キャスト・スタッフともに10日間、島に泊まり込みで撮影が行われた。そのため、共演者との距離が近かったという。板尾は「生活を共にしていて、合宿しているような感じ」と撮影期間を振り返り、「その空気感が映画にもでているんじゃないかな」と現場の良い雰囲気が本編ににじみ出ていることに触れた。

撮影以外のところでどのように過ごしていたかという話題になると、浜野が島に到着した初日に、パートナー役となる板尾とデートしたというエピソードを披露。「“ハマケンいこう”と2人デートに誘ってもらって、自転車を借りて2人で海までツーリングして、2人でセルフィー撮って、波打ち際で…すごく嬉しかったです」とはにかみ、監督や他のキャストだけでなく会場からも黄色い声が上がった。

ここで、本作で長編映画デビューを果たしたふくだ監督に、監督のお母さんからの手紙というサプライズが。生後4カ月で里親となった母親からの愛のこもったメッセージを松本が代読すると、監督も思わず涙。そんな監督を横で見ていた浜野が、自身の浴衣の袖で涙を拭ってあげる一幕も。手紙を読み終えると浜野と共に松本も監督のもとへ駆け寄り、抱擁。ふくだ監督がキャストから非常に愛されていることが垣間見えた。「生まれた時からずっと、いろんな人に優しくしてもらって。だから『おいしい家族』という映画を撮って。いろんなひとに(気持ちを)返していかなきゃ」と声を震わせながら、周囲の人間に対する想いと、本作に込めた想いを吐露した。監督からの「観てくれた人に少しでも想いが伝わっていると嬉しい」と語ると、それに応えるかのように会場からは大きな拍手がおこった。

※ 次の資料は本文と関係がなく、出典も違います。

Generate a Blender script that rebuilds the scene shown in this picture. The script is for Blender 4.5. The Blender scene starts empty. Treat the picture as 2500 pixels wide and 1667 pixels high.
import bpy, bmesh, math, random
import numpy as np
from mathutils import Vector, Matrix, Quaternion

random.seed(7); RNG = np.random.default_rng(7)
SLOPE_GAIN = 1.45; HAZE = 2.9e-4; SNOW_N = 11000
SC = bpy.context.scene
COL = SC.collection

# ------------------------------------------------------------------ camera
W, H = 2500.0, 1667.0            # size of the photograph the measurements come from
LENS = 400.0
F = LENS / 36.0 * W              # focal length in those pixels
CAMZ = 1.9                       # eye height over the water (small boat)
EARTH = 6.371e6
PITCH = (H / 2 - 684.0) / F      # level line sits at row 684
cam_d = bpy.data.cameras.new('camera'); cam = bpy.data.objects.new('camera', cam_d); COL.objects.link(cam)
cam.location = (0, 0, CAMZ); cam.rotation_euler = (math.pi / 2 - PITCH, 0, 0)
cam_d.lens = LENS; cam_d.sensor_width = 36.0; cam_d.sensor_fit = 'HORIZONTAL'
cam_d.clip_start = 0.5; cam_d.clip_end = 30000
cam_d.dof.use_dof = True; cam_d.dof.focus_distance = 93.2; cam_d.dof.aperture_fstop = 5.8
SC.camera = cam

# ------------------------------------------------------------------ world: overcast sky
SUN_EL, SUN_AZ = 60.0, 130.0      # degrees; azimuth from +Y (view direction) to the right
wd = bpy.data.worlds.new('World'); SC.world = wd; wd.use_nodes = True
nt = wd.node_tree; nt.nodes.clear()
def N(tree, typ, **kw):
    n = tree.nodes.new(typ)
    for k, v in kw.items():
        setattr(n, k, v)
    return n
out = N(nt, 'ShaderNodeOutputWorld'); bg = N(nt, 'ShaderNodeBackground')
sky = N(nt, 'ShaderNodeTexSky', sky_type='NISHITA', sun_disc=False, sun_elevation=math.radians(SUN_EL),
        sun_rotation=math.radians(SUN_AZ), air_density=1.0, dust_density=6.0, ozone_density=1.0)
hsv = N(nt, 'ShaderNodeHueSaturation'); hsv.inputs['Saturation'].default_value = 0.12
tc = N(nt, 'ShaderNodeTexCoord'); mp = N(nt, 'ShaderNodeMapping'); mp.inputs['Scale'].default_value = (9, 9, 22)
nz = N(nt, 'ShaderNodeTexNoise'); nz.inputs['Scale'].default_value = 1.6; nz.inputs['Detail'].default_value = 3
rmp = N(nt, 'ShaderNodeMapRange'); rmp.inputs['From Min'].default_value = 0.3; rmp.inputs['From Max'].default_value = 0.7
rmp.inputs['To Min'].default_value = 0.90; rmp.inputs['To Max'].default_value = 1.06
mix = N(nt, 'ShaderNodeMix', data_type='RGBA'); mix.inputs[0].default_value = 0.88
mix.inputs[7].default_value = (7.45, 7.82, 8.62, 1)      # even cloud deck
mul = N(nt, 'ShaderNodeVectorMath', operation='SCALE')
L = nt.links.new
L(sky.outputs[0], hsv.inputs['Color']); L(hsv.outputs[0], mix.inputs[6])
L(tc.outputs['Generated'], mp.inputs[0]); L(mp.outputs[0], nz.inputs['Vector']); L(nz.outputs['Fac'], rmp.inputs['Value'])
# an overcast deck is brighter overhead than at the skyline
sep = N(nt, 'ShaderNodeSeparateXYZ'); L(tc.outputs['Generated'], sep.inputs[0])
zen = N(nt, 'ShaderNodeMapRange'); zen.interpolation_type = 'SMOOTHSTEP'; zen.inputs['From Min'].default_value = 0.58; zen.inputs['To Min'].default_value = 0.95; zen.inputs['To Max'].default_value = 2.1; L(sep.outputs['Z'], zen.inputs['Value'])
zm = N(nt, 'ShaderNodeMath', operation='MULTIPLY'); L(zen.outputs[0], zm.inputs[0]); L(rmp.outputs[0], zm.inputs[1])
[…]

最後に、“劇中のお母さん”ということで板尾からも監督へメッセージが送られた。「短編から長編にかけて同じ役をやらせていだくことなんて、なかなかないので、縁を感じているし、ふくだももこのパワーみたいなものも感じています」とし、また、「10億くらい行くんじゃないですかね、言うのはタダですからね。次回作もね(笑)」と長編化が決まった経緯になぞって、新たな目標を口にして締めくくり、大盛況のままイベントは幕を閉じた。

『おいしい家族』
9月20日(金)よりヒューマントラストシネマ渋谷ほか全国ロードショー
監督・脚本:ふくだももこ
主題歌:yonige「みたいなこと」
出演:松本穂香 板尾創路 浜野謙太 笠松将 モトーラ世理奈 三河悠冴 栁俊太郎
配給:日活

【ストーリー】 橙花(松本穂香)は東京で働くキャリアウーマン。母の三回忌に実家の離島に帰ると、なぜか父・青治(板尾創路)が母の服を着て生活していることを知る。びっくりする橙花を気にせず父は続けて「この人と家族になる」とお調子者の居候・和生(浜野謙太)を紹介。橙花は父を始め、様々な価値観や個性をもった人たちに出会うことで、自分が考える常識から解き放たれ、次第にそれぞれの個性を受け入れると共に、自分らしく生きることの大切さに気付いていく。